Und ihr, liebe Oblatinnen, ihr seid ebenfalls die vielgeliebten Töchter unserer Guten Mutter. Ihr wisst, mit welcher Sorge sie eure ersten Schritte geführt, eure Anfänge verfolgt hat. Welche Freude und welches Glück, wenn sie den lieben Gott etwas für euch tun sah… Als Frl. Legros ihr vom kleinen Fass Wein sprach, das ohne Unterlass floss, sagte sie: Sagen Sie nichts weiter, sonst hört es auf. Wie sehr doch die Heilung meiner Schwester Chantal ihr zu Herzen ging! „Gott wirkt Außerordentliches für sie“, sagte sie. „Ihr seht daran, wie sehr er sie liebt.“ Und weiters meinte sie: „Der hl. Franz v. Sales hilft ihnen, ihre ersten Schritte zu machen.“
Erinnert euch dieser ersten Beweise der Liebe, sowie der Gnaden, die er euch Tag für Tag schenkt. Denkt immer daran, dass ihr in den Fußspuren unserer Guten Mutter dahingehen, dass ihr euch als ihre Kinder zeigen müsst nicht bloß durch eure Dankbarkeit, daran lasst ihr es ja nicht fehlen, sondern durch die vollständige Nachahmung ihrer Tugenden, ihres Apostolates und ihrer Liebe.

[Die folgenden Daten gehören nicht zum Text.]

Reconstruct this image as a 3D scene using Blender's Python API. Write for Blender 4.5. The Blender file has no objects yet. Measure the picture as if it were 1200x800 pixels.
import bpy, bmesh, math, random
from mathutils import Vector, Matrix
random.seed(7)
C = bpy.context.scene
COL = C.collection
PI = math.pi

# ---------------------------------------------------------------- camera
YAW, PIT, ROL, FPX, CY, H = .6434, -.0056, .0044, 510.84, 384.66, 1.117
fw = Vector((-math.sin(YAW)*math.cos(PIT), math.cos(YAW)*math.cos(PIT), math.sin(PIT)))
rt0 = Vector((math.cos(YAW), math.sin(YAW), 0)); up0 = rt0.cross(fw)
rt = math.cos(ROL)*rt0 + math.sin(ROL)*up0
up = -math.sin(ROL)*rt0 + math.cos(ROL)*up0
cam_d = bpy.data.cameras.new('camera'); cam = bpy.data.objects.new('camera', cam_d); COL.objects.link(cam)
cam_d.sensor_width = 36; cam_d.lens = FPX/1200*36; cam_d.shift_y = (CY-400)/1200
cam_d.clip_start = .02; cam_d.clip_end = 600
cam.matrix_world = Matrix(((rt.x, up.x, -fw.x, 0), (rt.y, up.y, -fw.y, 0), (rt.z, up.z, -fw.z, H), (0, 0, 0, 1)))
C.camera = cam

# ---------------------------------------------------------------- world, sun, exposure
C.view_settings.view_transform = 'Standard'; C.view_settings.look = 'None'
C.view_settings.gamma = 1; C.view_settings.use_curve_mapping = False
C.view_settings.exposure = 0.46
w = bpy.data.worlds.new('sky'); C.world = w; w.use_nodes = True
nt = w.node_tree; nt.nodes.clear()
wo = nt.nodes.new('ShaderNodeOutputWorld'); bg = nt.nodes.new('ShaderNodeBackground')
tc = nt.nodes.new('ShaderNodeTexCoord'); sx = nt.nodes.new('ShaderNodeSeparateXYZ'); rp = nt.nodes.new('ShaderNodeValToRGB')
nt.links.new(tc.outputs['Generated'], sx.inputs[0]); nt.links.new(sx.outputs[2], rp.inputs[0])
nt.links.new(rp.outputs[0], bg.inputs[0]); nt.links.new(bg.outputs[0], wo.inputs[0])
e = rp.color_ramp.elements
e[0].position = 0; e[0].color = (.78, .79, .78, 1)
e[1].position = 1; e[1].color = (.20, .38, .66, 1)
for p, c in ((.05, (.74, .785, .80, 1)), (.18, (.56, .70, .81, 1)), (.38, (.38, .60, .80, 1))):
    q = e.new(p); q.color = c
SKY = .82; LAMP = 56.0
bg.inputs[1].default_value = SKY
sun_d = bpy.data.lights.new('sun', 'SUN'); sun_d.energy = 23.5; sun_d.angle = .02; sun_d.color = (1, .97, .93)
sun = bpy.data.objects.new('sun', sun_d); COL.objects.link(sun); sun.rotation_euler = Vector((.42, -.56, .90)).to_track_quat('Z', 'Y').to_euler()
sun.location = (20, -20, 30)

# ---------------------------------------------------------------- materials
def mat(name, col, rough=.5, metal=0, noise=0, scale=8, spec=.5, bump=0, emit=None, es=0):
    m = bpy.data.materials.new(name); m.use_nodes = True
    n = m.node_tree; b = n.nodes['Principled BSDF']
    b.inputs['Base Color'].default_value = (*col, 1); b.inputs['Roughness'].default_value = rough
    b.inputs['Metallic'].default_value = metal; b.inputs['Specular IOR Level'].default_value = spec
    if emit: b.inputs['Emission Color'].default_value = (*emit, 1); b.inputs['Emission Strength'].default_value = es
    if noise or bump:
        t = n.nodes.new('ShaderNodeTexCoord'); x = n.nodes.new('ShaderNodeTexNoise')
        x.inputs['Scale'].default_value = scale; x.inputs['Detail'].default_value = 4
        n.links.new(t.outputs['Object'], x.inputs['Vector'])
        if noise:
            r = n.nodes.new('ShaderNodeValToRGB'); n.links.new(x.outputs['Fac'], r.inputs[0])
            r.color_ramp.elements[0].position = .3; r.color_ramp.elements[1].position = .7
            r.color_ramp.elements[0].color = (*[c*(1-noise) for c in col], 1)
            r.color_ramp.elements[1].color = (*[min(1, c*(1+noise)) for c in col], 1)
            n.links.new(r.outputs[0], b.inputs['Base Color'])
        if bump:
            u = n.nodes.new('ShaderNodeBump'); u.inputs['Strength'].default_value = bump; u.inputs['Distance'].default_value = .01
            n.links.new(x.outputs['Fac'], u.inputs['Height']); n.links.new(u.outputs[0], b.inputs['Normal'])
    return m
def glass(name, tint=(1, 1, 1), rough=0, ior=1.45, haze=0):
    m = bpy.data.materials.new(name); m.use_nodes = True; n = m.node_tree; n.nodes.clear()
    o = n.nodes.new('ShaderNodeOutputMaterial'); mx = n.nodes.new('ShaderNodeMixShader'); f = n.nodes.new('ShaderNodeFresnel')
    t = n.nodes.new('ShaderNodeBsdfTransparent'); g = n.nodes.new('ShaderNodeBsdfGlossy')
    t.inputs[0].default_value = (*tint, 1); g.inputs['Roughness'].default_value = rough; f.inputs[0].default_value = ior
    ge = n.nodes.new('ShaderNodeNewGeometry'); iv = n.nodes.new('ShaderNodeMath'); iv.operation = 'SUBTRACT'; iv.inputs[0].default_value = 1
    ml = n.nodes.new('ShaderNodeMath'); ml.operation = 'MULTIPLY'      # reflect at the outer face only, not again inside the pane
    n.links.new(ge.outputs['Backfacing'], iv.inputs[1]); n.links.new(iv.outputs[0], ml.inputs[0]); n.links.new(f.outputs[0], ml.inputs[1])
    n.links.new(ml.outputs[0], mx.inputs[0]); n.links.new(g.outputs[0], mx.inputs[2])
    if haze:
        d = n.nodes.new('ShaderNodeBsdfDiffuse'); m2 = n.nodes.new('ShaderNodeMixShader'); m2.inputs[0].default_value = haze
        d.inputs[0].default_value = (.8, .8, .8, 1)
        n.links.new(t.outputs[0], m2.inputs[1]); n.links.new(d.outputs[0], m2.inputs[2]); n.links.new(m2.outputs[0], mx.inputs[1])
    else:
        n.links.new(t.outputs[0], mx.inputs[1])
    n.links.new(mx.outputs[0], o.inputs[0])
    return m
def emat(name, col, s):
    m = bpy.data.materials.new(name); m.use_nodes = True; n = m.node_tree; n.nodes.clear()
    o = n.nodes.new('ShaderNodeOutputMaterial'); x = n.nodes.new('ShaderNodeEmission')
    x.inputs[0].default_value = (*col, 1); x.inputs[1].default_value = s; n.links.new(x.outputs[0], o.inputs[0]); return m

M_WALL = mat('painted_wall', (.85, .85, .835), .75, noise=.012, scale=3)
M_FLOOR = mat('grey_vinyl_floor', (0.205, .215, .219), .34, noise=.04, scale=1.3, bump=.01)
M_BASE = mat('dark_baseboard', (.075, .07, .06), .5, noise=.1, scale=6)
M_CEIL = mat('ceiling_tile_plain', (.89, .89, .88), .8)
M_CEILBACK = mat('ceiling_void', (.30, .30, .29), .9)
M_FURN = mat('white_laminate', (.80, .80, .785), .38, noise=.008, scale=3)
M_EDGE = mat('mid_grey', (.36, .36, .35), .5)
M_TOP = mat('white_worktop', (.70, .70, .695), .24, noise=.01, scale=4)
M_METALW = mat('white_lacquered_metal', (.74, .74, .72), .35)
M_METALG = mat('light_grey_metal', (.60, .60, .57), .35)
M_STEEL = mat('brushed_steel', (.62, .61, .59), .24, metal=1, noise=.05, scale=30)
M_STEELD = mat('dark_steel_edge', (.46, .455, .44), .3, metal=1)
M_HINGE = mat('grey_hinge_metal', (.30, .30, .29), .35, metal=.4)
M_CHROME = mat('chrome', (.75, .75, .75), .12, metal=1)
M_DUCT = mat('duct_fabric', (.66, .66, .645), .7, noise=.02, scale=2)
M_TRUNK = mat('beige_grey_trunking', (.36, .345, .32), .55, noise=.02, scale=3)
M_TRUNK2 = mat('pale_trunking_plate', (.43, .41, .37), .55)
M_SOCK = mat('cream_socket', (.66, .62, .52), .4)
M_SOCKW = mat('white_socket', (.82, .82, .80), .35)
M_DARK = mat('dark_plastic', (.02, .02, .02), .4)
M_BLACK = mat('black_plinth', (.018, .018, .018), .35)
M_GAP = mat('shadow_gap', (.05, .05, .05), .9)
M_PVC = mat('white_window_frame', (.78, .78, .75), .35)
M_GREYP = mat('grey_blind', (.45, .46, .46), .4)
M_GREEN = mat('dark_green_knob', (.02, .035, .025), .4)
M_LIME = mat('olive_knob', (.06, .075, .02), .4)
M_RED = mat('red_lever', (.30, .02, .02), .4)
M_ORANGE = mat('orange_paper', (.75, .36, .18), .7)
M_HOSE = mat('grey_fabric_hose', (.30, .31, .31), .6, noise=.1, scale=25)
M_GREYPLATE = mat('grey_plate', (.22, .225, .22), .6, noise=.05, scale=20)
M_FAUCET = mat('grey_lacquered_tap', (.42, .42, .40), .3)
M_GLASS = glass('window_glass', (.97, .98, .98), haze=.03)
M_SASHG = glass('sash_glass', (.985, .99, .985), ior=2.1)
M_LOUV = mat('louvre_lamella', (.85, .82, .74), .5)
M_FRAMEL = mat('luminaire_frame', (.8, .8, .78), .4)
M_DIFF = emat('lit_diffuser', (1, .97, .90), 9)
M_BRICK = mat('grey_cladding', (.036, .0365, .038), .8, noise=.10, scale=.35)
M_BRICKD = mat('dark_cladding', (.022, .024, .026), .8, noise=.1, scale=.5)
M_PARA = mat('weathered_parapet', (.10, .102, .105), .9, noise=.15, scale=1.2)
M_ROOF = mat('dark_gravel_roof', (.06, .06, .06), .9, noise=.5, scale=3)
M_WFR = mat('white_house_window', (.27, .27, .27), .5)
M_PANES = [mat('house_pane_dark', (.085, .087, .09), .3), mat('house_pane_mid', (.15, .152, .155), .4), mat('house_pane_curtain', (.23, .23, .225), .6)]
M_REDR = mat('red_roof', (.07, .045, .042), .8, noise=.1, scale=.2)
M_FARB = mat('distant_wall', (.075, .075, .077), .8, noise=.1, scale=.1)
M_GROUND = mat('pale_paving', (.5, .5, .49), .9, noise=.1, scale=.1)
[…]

Ja, wir grüßen dich, verehrte Mutter, wir grüßen dich an diesem ersten Tag der Glorie im Angesicht der hl. Kirche. Unsere Wünsche und Gebete und vor allem unsere Treue werden auf deiner Stirne bald den Heiligenschein aufleuchten lassen.
Wenn wir, wie du es wünschst, lebende Abbilder des Erlösers sein werden, wenn wir unsere Schritte in seine Fußspuren setzen, wird man bei unserem Anblick sagen: Das sind in Wahrheit die Kinder der Guten Mutter Maria Salesia. Sie besitzen ihr Herz, das uns liebt, ihre Klugheit, die uns führt. Ihr Wort hat dieselbe Kraft, ihr Geist dieselbe Wirksamkeit!
Ja, so sei es, meine gute und ehrwürdige Mutter. Mach, dass wir Stunde für Stunde, Augenblick für Augenblick deiner ganzen Lebensweise folgen. Amen.